It's so critical!


Sunday, 16 February 2014

Restaurant Sesame - Montreal, Quebec

RETURN? No thanks!

This seems to be a local lunch hot-spot for people who work in the Vieux Port area of Montreal. I would describe it as upscale Asian lunch-line food, with Chinese-Thai-Vietnamese inspired fare. In other words, confused. Don't expect experimental cuisine, but hopefully you can expect a decent meal for your unsophisticated Western palette.

I went here on two occasions, the first being for Poutine Week. I ordered their advertised Shaolin Poutine two weeks ago for the fair price of $10. What I got were crispy fries, a whole lot of delicious vegetables (peppers, onions, button mushrooms, some green onion slivers), panko-encrusted golden pork globules, cheese curds, and Asian-inspired gravy. While the gravy wasn't the best tasting thing I've ever had (something about sesame oil or peanut sauce and cheese just don't mix) I do have to admit that the dish was deliciously light. Whenever you eat poutine, your stomach usually ends up feeling likes it's carrying a ton of bricks because the dish is so fatty. After I ate the Shaolin, though, I felt great. For this reason alone I would order it again rather than a traditional poutine in order to satisfy my craving for that heavenly dish. Unfortunately, the Shaolin didn't make it to the regular menu.

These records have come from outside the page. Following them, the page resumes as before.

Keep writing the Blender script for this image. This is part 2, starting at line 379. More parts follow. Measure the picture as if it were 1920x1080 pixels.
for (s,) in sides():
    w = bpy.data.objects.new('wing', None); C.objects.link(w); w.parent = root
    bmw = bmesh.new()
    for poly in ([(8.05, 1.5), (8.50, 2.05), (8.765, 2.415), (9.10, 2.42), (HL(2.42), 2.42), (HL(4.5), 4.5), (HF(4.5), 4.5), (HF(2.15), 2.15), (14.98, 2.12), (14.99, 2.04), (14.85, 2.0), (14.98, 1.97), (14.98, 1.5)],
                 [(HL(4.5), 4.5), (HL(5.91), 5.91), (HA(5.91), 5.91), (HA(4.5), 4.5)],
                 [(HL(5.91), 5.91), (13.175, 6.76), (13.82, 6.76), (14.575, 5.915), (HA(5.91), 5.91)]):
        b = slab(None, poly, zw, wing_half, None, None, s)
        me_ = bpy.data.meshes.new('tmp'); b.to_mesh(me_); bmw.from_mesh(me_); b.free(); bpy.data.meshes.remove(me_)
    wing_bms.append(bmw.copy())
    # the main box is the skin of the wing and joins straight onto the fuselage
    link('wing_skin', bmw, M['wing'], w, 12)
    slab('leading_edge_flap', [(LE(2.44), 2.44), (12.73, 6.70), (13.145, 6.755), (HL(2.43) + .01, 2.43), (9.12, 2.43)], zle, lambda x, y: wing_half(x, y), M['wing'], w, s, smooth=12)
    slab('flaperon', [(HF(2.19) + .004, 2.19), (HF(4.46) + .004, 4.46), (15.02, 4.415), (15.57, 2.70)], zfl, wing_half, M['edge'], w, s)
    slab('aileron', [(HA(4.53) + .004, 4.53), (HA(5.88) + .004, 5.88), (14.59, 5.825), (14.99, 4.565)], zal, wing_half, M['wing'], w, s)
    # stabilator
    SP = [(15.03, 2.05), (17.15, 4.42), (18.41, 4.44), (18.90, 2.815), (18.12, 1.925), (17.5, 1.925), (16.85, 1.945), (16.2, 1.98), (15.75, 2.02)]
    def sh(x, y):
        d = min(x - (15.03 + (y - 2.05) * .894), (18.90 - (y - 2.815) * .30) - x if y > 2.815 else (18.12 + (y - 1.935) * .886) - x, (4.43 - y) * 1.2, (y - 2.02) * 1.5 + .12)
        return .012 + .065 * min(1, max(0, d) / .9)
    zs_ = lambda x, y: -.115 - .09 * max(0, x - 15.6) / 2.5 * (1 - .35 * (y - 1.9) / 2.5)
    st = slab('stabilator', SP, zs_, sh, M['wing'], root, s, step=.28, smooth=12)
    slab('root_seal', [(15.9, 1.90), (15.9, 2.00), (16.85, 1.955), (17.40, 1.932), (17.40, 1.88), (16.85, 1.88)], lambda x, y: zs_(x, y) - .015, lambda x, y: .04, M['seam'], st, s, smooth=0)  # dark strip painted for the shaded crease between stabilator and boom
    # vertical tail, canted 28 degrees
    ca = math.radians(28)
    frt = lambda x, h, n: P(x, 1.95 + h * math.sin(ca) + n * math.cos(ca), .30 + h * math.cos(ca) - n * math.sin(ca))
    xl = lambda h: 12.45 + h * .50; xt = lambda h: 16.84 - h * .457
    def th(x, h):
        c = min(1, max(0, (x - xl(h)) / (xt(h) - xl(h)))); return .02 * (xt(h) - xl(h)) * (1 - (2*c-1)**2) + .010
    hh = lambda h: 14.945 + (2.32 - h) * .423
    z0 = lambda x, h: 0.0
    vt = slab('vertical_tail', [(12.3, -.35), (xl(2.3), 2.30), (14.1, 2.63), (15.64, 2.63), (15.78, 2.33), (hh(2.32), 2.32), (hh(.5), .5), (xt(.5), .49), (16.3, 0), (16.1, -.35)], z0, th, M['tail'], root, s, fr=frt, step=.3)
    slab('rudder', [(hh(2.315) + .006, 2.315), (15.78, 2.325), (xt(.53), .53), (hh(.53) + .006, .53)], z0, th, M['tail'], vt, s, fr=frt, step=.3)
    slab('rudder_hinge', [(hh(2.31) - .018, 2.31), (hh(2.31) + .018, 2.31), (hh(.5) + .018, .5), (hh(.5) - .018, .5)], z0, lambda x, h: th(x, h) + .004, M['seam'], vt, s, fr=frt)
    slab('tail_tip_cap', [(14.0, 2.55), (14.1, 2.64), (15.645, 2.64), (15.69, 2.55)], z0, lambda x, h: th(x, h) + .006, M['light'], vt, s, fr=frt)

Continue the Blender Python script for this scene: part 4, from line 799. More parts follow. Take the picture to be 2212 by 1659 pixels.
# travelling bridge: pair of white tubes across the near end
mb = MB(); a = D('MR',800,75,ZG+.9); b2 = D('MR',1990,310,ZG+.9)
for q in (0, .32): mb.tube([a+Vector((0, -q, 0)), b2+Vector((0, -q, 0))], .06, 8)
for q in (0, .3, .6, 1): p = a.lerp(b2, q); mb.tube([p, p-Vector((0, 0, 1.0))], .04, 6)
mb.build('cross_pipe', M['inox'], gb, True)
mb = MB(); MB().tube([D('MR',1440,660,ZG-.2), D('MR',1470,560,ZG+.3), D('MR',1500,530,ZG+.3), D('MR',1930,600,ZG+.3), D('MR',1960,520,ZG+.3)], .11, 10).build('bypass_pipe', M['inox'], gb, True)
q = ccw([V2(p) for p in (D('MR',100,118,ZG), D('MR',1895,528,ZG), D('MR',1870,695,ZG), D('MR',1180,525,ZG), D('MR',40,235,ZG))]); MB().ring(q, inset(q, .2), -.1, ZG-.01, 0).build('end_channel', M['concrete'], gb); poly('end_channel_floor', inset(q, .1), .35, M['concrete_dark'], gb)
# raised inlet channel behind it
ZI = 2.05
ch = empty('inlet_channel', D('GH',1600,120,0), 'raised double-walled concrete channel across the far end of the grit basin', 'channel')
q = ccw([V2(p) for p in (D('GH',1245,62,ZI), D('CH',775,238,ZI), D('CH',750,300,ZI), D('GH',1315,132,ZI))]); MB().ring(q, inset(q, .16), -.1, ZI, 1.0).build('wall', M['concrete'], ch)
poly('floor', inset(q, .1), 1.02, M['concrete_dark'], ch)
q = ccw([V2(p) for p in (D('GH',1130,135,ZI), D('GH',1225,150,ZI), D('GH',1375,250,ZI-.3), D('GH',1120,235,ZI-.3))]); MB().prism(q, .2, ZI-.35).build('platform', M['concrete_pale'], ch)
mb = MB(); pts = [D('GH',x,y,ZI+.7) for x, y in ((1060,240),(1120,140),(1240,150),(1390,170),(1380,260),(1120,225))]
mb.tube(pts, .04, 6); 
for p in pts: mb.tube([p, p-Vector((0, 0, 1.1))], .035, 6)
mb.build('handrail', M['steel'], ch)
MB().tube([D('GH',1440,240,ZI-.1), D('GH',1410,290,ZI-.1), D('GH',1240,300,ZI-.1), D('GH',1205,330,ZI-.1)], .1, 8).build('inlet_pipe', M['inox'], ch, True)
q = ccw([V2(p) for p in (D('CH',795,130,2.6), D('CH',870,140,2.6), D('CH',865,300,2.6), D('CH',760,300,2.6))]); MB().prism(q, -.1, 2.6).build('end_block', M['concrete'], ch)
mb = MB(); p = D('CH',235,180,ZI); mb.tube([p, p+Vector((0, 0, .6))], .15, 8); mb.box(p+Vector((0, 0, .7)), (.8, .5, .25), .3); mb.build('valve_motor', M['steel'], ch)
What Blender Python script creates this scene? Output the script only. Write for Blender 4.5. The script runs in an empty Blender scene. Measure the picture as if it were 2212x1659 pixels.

The second time I went to Sesame, I ordered the Peanut Chicken. Bleh. Never again. First of all, the dish was more full of rice than anything else. The sauce was indeed tasty, peanut-y and rich, but the chicken tasted weird. In fact, it tasted like those Maple Leaf chicken breasts you used to buy from the grocery store, and once you got to cooking it you'd realize that all you paid for was water weight because it would all gush out of the breasts and into the pan. The weirdest part, though, was that it would have this greyish tint, and you'd feel like Maple Leaf gypped you by injecting the meat with water just to make the meat heavier and you would have to pay more, but for less! So much less! I mean, I know many chicken manufacturers do that, but they kind of know their limits. Not Maple Leaf. Leafie thought it knew better. The chicken would take old and flavourless, the grey watery broth was vomit-inducing, and you just wanted to cry yourself to sleep in the kitchen corner out of hopeless surrender. No thank you, Maple Leaf, no thank you.




Didn't Maple Leaf go bankrupt??

Did I say "Maple Leaf" enough times in this post?